Dar a volta às contas

As eleições no Reino Unido permitiram-nos assistir na primeira fila às voltas que os analistas fazem. Uma mostra de como o comentariado político recusa qualquer honestidade intelectual. Talvez, assim, ao vermos lá fora, consigamos reconhecer cá dentro esse mesmo mal.

Na quinta-feira já estava decidido quem seria o novo primeiro-ministro, não havia dúvidas. As sondagens à boca das urnas davam uma das maiores vitórias de sempre aos trabalhistas. Com 412 em 650, devem ter um domínio absoluto do voto popular. Errado. O sistema eleitoral britânico é por círculos uninominais, sendo que quem fica à frente é eleito. O Labour teve mais 10p.p. que os conservadores, sendo que estes se ficaram pelos 121. O Reform UK, partido de extrema-direita, teve 14,3% e acabou com 5 deputados.

O problema dos comentadores. Se forem pelos mandatos, vão ter de dar tanta importância aos Verdes como dão ao Reform (algo que não acontece). Se formos pelo voto popular, temos de reconhecer que Starmer teve menos votos que Corbyn tanto em 2017 como em 2019. Os trabalhistas só ganharam porque os conservadores perderam.

Mas houve outras contas a serem viradas do avesso: a segunda volta das eleições legislativas francesas relegou a extrema-direita, que saiu com vantagem da primeira volta, para o terceiro lugar. Este resultado foi conseguido com o acordo de uma frente republicana, segundo a qual candidatos dos campos republicanos, nomeadamente a coligação do presidente ou a de esquerda, em círculos à segunda volta com mais de dois candidatos onde havia extrema-direita, desistiam a favor de outros, tornando a segunda volta polarizada entre a extrema-direita e o outro candidato. Resultou.

Em termos ideológicos aquilo que pode ser inferido é a recusa dos franceses terem um governo autoritário, contrário aos valores da Revolução Francesa: Liberdade, Igualdade e Fraternidade. Essa era a ameaça que pairava numa possível vitória do RN (o partido de extrema-direita que apoia Le Pen). A participação eleitoral é a maior desde 1997, tendo havido maior participação justamente nos locais em que a RN tinha maior força. Para mim, uma das mudanças mais impressionantes foi protagonizada por François Ruffin: no primeiro turno teve 34% por oposição aos 41% da sua adversária (RN), no segundo, com uma participação semelhante, atingiu os 53%. Houve corridas muito mais renhidas. O impressionante é como os dois candidatos disputavam o eleitorado de um terceiro, que desistiu pela frente republicana, tendo Ruffin alterado a sua estratégia de marketing, da noite para o dia, num direcionamento para essa franja. Este parece-me um exemplo a ser estudado.
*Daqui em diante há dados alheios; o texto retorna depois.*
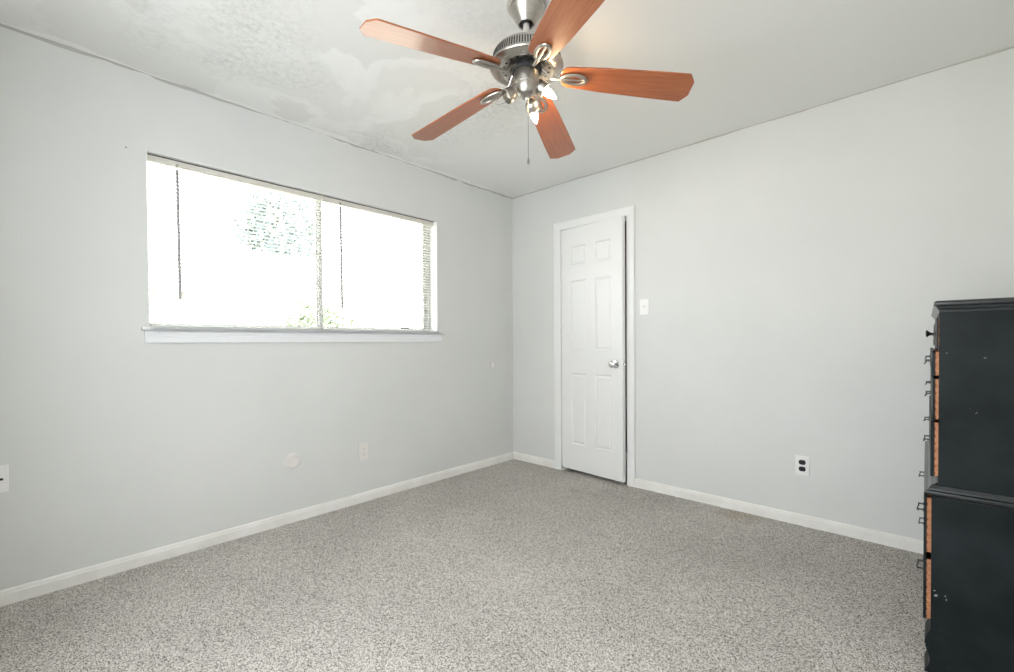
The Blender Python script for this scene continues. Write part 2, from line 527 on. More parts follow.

No final das contas, a coligação de esquerda, a Nova Frente Popular, ganhou estas eleições com uma maioria relativa. Não se pode dizer que houve pouca emoção. Mais: o Ensemble (coligação que está atualmente no governo) conseguiu o segundo lugar. A frente republicana salvou a pele a Macron e abriu as portas à possibilidade de mudança através do programa da NFP. Infelizmente, parece que vai ser muito difícil um entendimento entre a NFP e o ENS para a formação de um governo. Seria um governo constantemente preso, a avançar aos solavancos e sem obra, um presente para a extrema-direita. O que provavelmente acontecerá será uma personalidade do centro-esquerda a ser primeiro-ministro, sendo o governo apoiado pelos ecologistas, socialistas, macronistas e republicanos moderados (o partido “Republicanos”, entenda-se). Assim, não fica o RN sozinho na oposição, mas também a França Insubmissa que, apesar de ser o maior partido da NFP seria o mais difícil de integrar num governo que puxa ao centro, permitindo uma alternativa à esquerda.

Concluo com o que disse a semana passada e que hoje muitos jornalistas e comentadores parecem ainda não ter percebido, adotando cegamente as palavras de Macron: a NFP não é de extrema-esquerda.